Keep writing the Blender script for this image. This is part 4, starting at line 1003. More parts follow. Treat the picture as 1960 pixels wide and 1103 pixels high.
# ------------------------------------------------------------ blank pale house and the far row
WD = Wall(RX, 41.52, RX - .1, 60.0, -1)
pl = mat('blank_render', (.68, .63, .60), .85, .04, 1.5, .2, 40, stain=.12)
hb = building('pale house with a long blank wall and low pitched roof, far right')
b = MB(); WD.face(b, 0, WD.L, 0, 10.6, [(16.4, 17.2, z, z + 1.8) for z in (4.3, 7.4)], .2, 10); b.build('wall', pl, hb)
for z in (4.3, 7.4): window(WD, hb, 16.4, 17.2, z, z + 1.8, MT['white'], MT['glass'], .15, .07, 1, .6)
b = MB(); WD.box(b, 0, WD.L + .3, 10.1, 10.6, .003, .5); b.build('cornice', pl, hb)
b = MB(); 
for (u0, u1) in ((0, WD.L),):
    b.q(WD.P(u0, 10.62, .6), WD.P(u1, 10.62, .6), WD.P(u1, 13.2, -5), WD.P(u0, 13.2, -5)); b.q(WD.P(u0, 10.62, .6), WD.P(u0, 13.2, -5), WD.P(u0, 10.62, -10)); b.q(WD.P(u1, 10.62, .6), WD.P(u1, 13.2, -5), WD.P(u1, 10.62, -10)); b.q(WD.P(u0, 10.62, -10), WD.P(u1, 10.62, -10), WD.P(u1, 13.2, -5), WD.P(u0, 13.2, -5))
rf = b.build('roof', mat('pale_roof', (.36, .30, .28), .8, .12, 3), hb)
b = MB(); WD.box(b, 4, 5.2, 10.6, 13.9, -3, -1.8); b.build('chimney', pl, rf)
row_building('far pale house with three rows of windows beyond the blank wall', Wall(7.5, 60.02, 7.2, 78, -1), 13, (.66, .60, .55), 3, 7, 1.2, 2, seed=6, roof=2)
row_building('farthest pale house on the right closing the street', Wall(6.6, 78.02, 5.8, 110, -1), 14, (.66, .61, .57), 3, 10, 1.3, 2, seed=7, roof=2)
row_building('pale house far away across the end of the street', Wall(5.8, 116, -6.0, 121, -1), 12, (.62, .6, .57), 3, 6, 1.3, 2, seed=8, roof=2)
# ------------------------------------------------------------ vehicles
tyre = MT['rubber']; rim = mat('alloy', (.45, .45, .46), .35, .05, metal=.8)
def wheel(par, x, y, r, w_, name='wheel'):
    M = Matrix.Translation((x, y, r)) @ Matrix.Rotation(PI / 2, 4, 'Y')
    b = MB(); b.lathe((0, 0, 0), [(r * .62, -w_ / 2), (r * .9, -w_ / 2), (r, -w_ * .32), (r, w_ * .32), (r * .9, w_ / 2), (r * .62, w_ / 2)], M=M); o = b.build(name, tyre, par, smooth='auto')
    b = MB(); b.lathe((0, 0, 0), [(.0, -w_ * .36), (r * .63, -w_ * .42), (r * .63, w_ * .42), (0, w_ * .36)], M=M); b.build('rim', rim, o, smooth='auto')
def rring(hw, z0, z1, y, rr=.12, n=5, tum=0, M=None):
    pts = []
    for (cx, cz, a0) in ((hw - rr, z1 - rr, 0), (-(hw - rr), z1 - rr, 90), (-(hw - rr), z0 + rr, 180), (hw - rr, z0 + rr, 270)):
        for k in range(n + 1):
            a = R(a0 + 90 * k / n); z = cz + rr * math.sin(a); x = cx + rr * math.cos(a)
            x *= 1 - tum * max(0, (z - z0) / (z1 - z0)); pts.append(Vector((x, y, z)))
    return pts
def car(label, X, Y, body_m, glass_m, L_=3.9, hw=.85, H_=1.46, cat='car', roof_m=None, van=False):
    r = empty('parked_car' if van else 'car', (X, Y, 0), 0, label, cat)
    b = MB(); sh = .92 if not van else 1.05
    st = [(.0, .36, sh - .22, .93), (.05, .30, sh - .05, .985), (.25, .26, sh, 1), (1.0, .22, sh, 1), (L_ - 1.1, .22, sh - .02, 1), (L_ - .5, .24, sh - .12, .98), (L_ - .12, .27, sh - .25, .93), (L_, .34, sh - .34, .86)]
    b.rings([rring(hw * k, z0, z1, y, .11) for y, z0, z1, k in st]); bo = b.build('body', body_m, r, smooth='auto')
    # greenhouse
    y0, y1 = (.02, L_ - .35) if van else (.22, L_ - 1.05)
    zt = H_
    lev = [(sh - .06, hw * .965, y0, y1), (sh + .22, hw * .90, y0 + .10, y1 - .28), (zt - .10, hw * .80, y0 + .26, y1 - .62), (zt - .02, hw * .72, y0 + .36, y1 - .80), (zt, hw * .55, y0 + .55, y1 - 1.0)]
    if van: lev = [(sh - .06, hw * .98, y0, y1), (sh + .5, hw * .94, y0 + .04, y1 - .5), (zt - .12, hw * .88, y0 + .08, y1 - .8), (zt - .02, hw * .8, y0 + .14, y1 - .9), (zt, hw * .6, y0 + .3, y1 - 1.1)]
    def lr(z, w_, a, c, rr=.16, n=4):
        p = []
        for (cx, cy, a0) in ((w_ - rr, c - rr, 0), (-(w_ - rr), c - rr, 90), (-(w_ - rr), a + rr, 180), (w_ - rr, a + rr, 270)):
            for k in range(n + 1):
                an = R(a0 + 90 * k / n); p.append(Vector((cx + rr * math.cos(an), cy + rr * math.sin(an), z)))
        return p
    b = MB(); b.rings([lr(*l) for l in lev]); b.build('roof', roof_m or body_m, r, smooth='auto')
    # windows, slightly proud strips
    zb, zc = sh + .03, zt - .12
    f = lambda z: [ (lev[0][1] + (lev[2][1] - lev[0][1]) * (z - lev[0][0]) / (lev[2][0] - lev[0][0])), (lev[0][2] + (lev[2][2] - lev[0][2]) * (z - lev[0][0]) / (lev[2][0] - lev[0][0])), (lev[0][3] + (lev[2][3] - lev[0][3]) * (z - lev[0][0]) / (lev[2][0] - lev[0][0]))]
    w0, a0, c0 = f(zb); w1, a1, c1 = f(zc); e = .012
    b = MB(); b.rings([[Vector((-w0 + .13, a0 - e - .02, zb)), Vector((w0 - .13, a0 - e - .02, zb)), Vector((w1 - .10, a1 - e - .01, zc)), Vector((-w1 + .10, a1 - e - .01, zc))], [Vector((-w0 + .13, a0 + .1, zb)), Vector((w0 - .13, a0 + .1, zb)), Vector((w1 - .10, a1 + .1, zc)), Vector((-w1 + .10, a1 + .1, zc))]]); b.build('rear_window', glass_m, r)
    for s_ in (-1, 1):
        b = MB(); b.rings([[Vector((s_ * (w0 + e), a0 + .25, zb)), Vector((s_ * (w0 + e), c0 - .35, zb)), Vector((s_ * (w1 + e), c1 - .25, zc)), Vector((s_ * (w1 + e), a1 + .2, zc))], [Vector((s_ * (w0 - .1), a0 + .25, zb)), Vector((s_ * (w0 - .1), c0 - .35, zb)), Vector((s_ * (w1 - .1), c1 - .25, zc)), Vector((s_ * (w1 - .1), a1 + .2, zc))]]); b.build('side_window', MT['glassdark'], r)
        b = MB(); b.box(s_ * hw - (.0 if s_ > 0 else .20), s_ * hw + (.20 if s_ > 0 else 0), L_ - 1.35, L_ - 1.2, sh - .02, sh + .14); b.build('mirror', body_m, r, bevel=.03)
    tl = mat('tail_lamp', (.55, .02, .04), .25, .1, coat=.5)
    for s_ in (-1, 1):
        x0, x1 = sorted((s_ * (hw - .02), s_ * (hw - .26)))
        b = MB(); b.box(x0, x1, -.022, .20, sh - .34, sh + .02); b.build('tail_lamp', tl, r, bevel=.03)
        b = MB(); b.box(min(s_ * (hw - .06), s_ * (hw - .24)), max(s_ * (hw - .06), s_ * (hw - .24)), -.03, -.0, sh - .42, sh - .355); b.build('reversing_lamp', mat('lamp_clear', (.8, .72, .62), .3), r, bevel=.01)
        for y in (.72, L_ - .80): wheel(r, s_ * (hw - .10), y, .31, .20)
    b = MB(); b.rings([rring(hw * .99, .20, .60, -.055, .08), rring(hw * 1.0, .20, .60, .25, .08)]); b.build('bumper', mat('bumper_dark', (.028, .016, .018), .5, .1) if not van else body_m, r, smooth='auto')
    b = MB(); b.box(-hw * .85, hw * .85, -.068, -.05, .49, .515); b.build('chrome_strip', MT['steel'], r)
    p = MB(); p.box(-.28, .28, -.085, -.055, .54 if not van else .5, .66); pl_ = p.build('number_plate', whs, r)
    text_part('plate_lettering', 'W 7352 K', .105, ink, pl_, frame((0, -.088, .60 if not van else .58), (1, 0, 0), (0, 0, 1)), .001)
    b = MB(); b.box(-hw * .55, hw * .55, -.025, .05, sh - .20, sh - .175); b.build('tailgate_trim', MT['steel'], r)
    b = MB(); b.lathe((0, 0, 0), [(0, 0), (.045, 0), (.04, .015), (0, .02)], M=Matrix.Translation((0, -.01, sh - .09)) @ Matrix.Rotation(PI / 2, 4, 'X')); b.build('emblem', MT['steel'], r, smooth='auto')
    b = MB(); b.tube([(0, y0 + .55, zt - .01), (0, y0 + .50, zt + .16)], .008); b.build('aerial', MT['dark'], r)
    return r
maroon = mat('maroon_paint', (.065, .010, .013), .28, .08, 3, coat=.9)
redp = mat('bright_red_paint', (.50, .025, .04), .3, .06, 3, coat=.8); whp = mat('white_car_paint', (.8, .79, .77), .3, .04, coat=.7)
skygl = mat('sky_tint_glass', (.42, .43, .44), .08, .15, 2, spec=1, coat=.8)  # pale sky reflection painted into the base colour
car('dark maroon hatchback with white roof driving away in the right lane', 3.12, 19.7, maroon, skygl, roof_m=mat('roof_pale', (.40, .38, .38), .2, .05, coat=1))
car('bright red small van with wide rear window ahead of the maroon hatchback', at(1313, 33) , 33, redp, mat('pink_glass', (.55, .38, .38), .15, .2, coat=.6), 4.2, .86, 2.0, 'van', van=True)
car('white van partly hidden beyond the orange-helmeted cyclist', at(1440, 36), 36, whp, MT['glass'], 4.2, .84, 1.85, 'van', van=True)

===

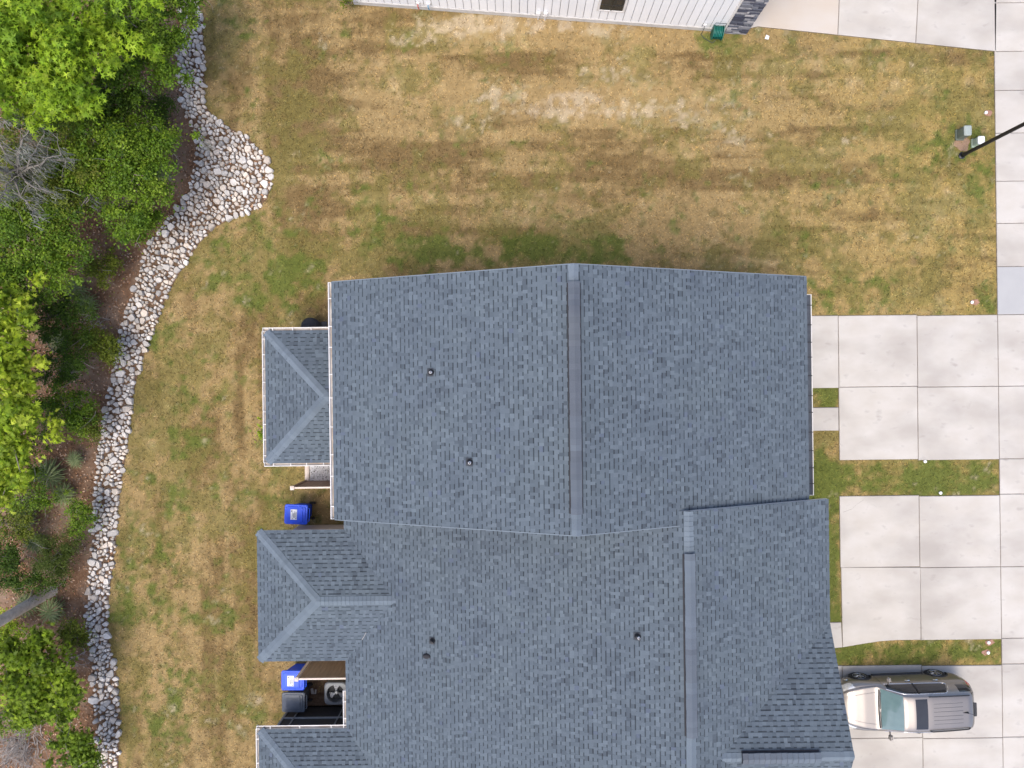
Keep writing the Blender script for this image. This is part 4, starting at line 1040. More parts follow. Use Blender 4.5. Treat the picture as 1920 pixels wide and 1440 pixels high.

===

**Description of the task**. Determine the number of lines in these entries that contain the word "writing", and write only that number.

**Answer to the problem**. 2